Abstract

This essay examines the manifestation of Realism within the Constantinople Armenian intellectual milieu of the 1880s by delving into the hitherto untested waters of Ottoman visual art production and art criticism. An image and kindred text are closely read and held to mirror major, yet interrelated, concerns of the Constantinople Armenian Realist Generation (Պոլսահայ Իրապաշտ Սերունդ) – the precarious socio-economic and political situation in Ottoman Armenia and the phenomenon of bantkhdoutioun (պանդխտութիւն), the large scale movement of provincial migrant workers from Ottoman Armenia to the imperial capital – and, to reflect upon the manner and avenues of articulation of these concerns under conditions of autocratic rule and increasingly tightening censorship. The essay proposes that an artist’s brush was often able to evade the censor’s scalpel more effectively than the pen, to convey meaning and project allegorical content under the guise of an ethnographic cloak.
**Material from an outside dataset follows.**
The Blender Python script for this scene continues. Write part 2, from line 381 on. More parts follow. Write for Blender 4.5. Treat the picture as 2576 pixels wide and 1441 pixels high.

By extensively drawing upon a wealth of hitherto unutilized Ottoman Armenian sources, the re-introduction and inclusion of diverse silenced voices to complicate the art historiography of the Ottoman Empire is advocated. Through the introduction of some of these voices, this essay hopes to contribute to efforts towards more empirically and methodologically sound, nuanced and inclusive, Ottoman art histories.